The first is to make a general confession of your sins at some point between now and 9 April 2018. The jubilee is about God’s liberating power bringing joy to our lives. The greatest joy we can experience is the joy of freedom from sin, which is just another way of saying the joy of being filled with the sanctifying grace and love of God. I suggest you consider doing your general confession during Advent or Lent, since these are penitential seasons. I will provide you before Advent with some material on how to make a general confession in case you don’t know. The point of it is to help cleanse your memory as well as your conscience, to free you from nagging doubts about past sins. This will then help you to look forward with greater hope and a deep sense of security in the power and love of God.

The second suggestion is to forgive someone against whom you may still harbour a grudge or resentment. Forgiving someone does not mean you need to feel all warm and wonderful about them. Forgiveness is a spiritual act, a decision of the will; it does not have to involve emotion or feelings, good or bad. Forgiving someone does not require either that you tell them straight away. To forgive someone as you stand before God is already a powerful act of freeing that person from your anger or rejection. Perhaps in time, it will be possible to express your forgiveness directly to the person. But remember: harbouring a grudge or resentment does not just imprison the other in your negative attitude; it also imprisons you in it. To forgive another frees you as much as it frees the other.

A third suggestion is to ask forgiveness from someone you know you have hurt. Again, in doing so, you are making it possible for both of you to be freed from the negative connection between you. Perhaps the other won’t respond, or won’t respond immediately, but your willingness to repair the relationship introduces a new dynamic, one which might eventually reach a breakthrough in reconciliation. You can always ask the Lord to move the other’s heart.

A fourth suggestion is to try and take a reasonable chunk of time, be it a day or a few days or more if you can, and dedicate it to God. It could be a day of recollection or a retreat. When you take time out like this, the Lord will not be outdone in generosity. He will reward you greatly. The very fact that it is difficult and awkward to arrange such a thing in practical terms is part of the effort of love you show Him. I read recently a remark of St. Alphonsus Liguori, I think, who said that every Christian should spend a half hour per day in quiet prayer and, if he or she is a very busy Christian, he or she should then spend an hour a day in prayer!

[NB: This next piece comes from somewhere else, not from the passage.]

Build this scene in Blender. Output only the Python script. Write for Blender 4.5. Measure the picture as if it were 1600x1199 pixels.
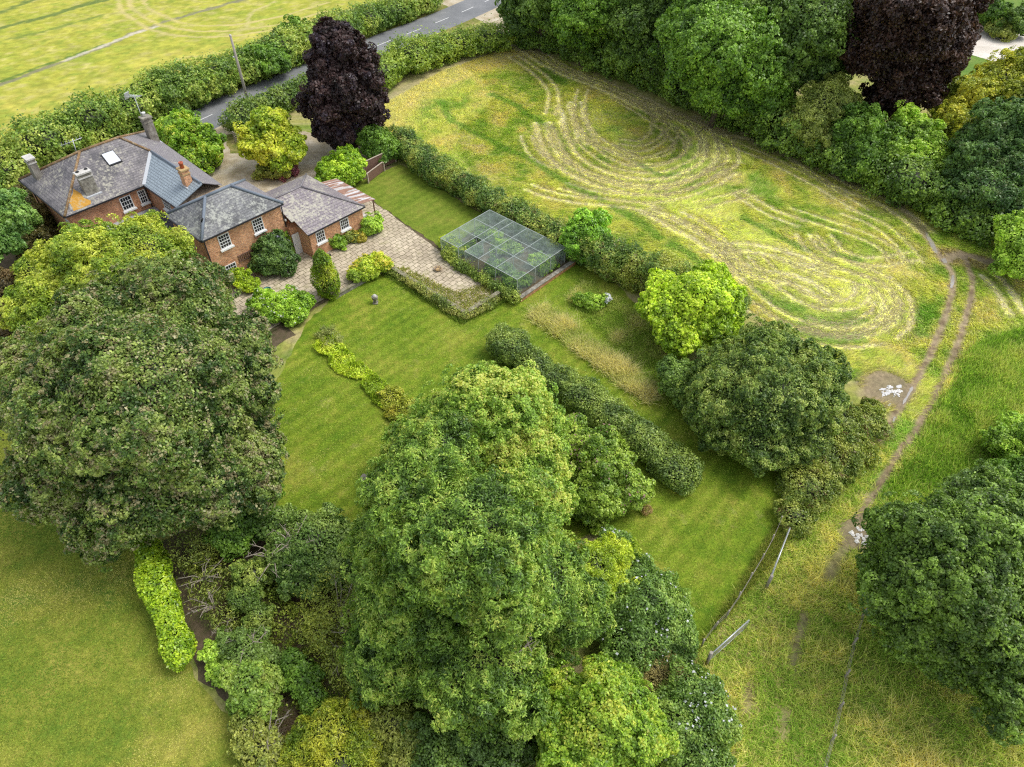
import bpy, bmesh, math, random
import numpy as np
from mathutils import Vector, Matrix

random.seed(7)
rng = np.random.default_rng(7)
for o in list(bpy.data.objects):
    bpy.data.objects.remove(o)
S = bpy.context.scene
R = math.radians

# ------------------------------------------------------------------ camera, sky, sun, exposure
CAM_H, F_PX, PITCH = 36.0, 1100.0, R(45)
cam = bpy.data.cameras.new("camera")
cam.sensor_width = 36
cam.lens = F_PX / 1600 * 36
cam.clip_start, cam.clip_end = 0.5, 5000
camo = bpy.data.objects.new("camera", cam)
S.collection.objects.link(camo)
camo.location = (0, 0, CAM_H)
camo.rotation_euler = (R(90) - PITCH, 0, 0)
S.camera = camo

SUN_EL, SUN_AZ = R(58), R(75)          # azimuth measured clockwise from +Y (straight ahead)
w = bpy.data.worlds.new("World")
S.world = w
w.use_nodes = True
nt = w.node_tree
nt.nodes.clear()
sky = nt.nodes.new("ShaderNodeTexSky")
sky.sky_type = 'NISHITA'
sky.sun_disc = False
sky.sun_elevation = SUN_EL
sky.sun_rotation = SUN_AZ
sky.air_density, sky.dust_density, sky.ozone_density = 1.0, 2.0, 1.0
bg = nt.nodes.new("ShaderNodeBackground")
bg.inputs[1].default_value = 0.15
wo = nt.nodes.new("ShaderNodeOutputWorld")
hs = nt.nodes.new("ShaderNodeHueSaturation")     # thin cloud: a paler sky
hs.inputs["Saturation"].default_value = 0.35
nt.links.new(sky.outputs[0], hs.inputs["Color"])
nt.links.new(hs.outputs[0], bg.inputs[0])
nt.links.new(bg.outputs[0], wo.inputs[0])
sl = bpy.data.lights.new("sun", 'SUN')
sl.energy = 1.2
sl.angle = R(28)
sl.color = (1.0, 0.965, 0.9)
so = bpy.data.objects.new("sun", sl)
S.collection.objects.link(so)
sd = Vector((math.sin(SUN_AZ) * math.cos(SUN_EL), math.cos(SUN_AZ) * math.cos(SUN_EL), math.sin(SUN_EL)))
so.rotation_euler = sd.to_track_quat('Z', 'Y').to_euler()
S.view_settings.view_transform = 'Standard'
S.view_settings.look = 'None'
S.view_settings.exposure = 0.74
S.view_settings.gamma = 1.0
S.cycles.use_denoising = False
S.cycles.filter_width = 1.2
S.cycles.max_bounces = 8
S.cycles.diffuse_bounces = 5
S.cycles.glossy_bounces = 2
S.cycles.transmission_bounces = 3
S.cycles.transparent_max_bounces = 8

# ------------------------------------------------------------------ helpers
CT, ST = math.cos(PITCH), math.sin(PITCH)


def P(x, y, z=0.0):
    """a spot of the place, given where the survey photo shows it and its height"""
    d = ((x - 800) / F_PX, CT - (y - 599.5) / F_PX * ST, -ST - (y - 599.5) / F_PX * CT)
    t = (z - CAM_H) / d[2]
    return np.array([d[0] * t, d[1] * t, z])


def mpp(p):
    return (p[1] * CT + (CAM_H - p[2]) * ST) / F_PX


HO = np.array([-24.181, 46.721])
HA = R(-42)
HU = np.array([math.cos(HA), math.sin(HA)])
HV = np.array([-math.sin(HA), math.cos(HA)])


def W(u, v, z=0.0):
    q = HO + u * HU + v * HV
    return np.array([q[0], q[1], z])


def tag(o, label=None, cat=None, group=None, kind=None):
    if label: o["label"] = label
    if cat: o["category"] = cat
    if group: o["group"] = group
    if kind: o["kind"] = kind
    return o


def empty(name, loc, rz=0.0, label=None, cat=None, group=None):
    o = bpy.data.objects.new(name, None)
    S.collection.objects.link(o)
    o.location = loc
    o.rotation_euler = (0, 0, rz)
    o.empty_display_size = 0.3
    return tag(o, label, cat, group)


def link(name, me, mats, parent=None, loc=None):
    o = bpy.data.objects.new(name, me)
    S.collection.objects.link(o)
    for m in (mats if isinstance(mats, (list, tuple)) else [mats]):
        me.materials.append(m)
    if parent: o.parent = parent
    if loc is not None: o.location = loc
    return o


def np_mesh(name, verts, loops, nper, cols=None, mat_idx=None, smooth=False):
    """verts (N,3); loops flat index array; nper = vertices per face (int or array)"""
    me = bpy.data.meshes.new(name)
    verts = np.ascontiguousarray(verts, dtype=np.float32)
    loops = np.ascontiguousarray(loops, dtype=np.int32).ravel()
    if np.isscalar(nper):
        nf = len(loops) // nper
        tot = np.full(nf, nper, dtype=np.int32)
    else:
        tot = np.asarray(nper, dtype=np.int32)
        nf = len(tot)
    start = np.concatenate([[0], np.cumsum(tot)[:-1]]).astype(np.int32)
    me.vertices.add(len(verts))
    me.vertices.foreach_set("co", verts.ravel())
    me.loops.add(len(loops))
    me.loops.foreach_set("vertex_index", loops)
    me.polygons.add(nf)
    me.polygons.foreach_set("loop_start", start)
    me.polygons.foreach_set("loop_total", tot)
    if mat_idx is not None:
        me.polygons.foreach_set("material_index", np.asarray(mat_idx, dtype=np.int32))
    if smooth:
        me.polygons.foreach_set("use_smooth", np.ones(nf, dtype=bool))
    if cols is not None:
        a = me.color_attributes.new("Col", 'FLOAT_COLOR', 'POINT')
        c = np.ones((len(verts), 4), dtype=np.float32)
        c[:, :3] = cols
        a.data.foreach_set("color", c.ravel())
    me.update(calc_edges=True)
    me.validate()
    return me


class MB:
    """collects boxes, tubes and faces for ONE mesh"""
    def __init__(s):
        s.v, s.f, s.sm = [], [], []

    def face(s, pts, sm=False):
        b = len(s.v)
        s.v += [tuple(p) for p in pts]
        s.f.append(list(range(b, b + len(pts))))
        s.sm.append(sm)

    def box(s, lo, hi):
        x0, y0, z0 = lo
        x1, y1, z1 = hi
        b = len(s.v)
        s.v += [(x0, y0, z0), (x1, y0, z0), (x1, y1, z0), (x0, y1, z0), (x0, y0, z1), (x1, y0, z1), (x1, y1, z1), (x0, y1, z1)]
        for q in ((0, 3, 2, 1), (4, 5, 6, 7), (0, 1, 5, 4), (1, 2, 6, 5), (2, 3, 7, 6), (3, 0, 4, 7)):
            s.f.append([b + i for i in q])
            s.sm.append(False)
        return s

    def beam(s, a, b, w, h=None):
        h = h or w
        a, b = Vector(a), Vector(b)
        d = (b - a).normalized()
        up = Vector((0, 0, 1)) if abs(d.z) < 0.95 else Vector((1, 0, 0))
        r = d.cross(up).normalized() * w / 2
        u = r.cross(d).normalized() * h / 2
        n = len(s.v)
        for p in (a, b):
            s.v += [tuple(p - r - u), tuple(p + r - u), tuple(p + r + u), tuple(p - r + u)]
        for q in ((0, 3, 2, 1), (4, 5, 6, 7), (0, 1, 5, 4), (1, 2, 6, 5), (2, 3, 7, 6), (3, 0, 4, 7)):
            s.f.append([n + i for i in q])
            s.sm.append(False)
        return s

    def tube(s, pts, rad, n=7, cap=True):
        pts = [Vector(p) for p in pts]
        if not hasattr(rad, '__len__'): rad = [rad] * len(pts)
        rings = []
        for i, p in enumerate(pts):
            d = (pts[min(i + 1, len(pts) - 1)] - pts[max(i - 1, 0)]).normalized()
            ref = Vector((0, 0, 1)) if abs(d.z) < 0.9 else Vector((1, 0, 0))
            r = d.cross(ref).normalized()
            u = r.cross(d).normalized()
            b = len(s.v)
            for k in range(n):
                a = 2 * math.pi * k / n
                s.v.append(tuple(p + (r * math.cos(a) + u * math.sin(a)) * rad[i]))
            rings.append(b)
        for a, b in zip(rings[:-1], rings[1:]):
            for k in range(n):
                k2 = (k + 1) % n
                s.f.append([a + k, b + k, b + k2, a + k2])
                s.sm.append(True)
        if cap:
            s.f.append([rings[0] + k for k in range(n)])
            s.f.append([rings[-1] + k for k in reversed(range(n))])
            s.sm += [False, False]
        return s

    def lathe(s, prof, c=(0, 0, 0), n=14):
        rings = []
        for r, z in prof:
            b = len(s.v)
            for k in range(n):
                a = 2 * math.pi * k / n
                s.v.append((c[0] + r * math.cos(a), c[1] + r * math.sin(a), c[2] + z))
            rings.append(b)
        for a, b in zip(rings[:-1], rings[1:]):
            for k in range(n):
                k2 = (k + 1) % n
                s.f.append([a + k, a + k2, b + k2, b + k])
                s.sm.append(True)
        s.f.append([rings[0] + k for k in reversed(range(n))])
        s.f.append([rings[-1] + k for k in range(n)])
        s.sm += [False, False]
        return s

    def build(s, name, mats, parent=None, loc=None):
        me = bpy.data.meshes.new(name)
        me.from_pydata(s.v, [], s.f)
        me.polygons.foreach_set("use_smooth", s.sm)
        me.update()
        return link(name, me, mats, parent, loc)


# ---- value noise in numpy
_NG = [np.random.default_rng(100 + i).random((64, 64)) for i in range(6)]
_N3 = np.random.default_rng(55).random((32, 32, 32))


def vnoise(x, y, scale, seed=0):
    g = _NG[seed % 6]
    x = np.asarray(x) / scale + 17.3 * seed + 1000
    y = np.asarray(y) / scale + 9.1 * seed + 1000
    i, j = np.floor(x).astype(int), np.floor(y).astype(int)
    fx, fy = x - i, y - j
    fx, fy = fx * fx * (3 - 2 * fx), fy * fy * (3 - 2 * fy)
    a = g[i % 64, j % 64]; b = g[(i + 1) % 64, j % 64]
    c = g[i % 64, (j + 1) % 64]; d = g[(i + 1) % 64, (j + 1) % 64]
    return (a * (1 - fx) + b * fx) * (1 - fy) + (c * (1 - fx) + d * fx) * fy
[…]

A fifth suggestion is to make an extraordinary gesture in almsgiving, where your right hand does not know what your left is doing. To give of your means, even for once more than you might normally do, is not only an act of charity, it does not only purify sin, but is a recognition on your part that there is nothing you have that you have not received. It is an act of gratitude. It is a way of recognizing that you are a steward of what you have because God has given the riches of the earth to all of humanity. Social justice and the distribution of wealth was one of the major themes of the biblical jubilee but it was understood as a sharing between equals under the providential generosity of God.

The true Christian and spiritual joy of our parish jubilee will be greatly enhanced to the degree that we each try to undertake some of these suggestions (which are not exhaustive). As you know, with your help, I have managed to make the church building a little warmer and more pleasing to the eye. Let us use the jubilee to make our hearts warmer, individually and as a community, and so find that we are more pleasing in the eyes of God. Let that be our jubilation!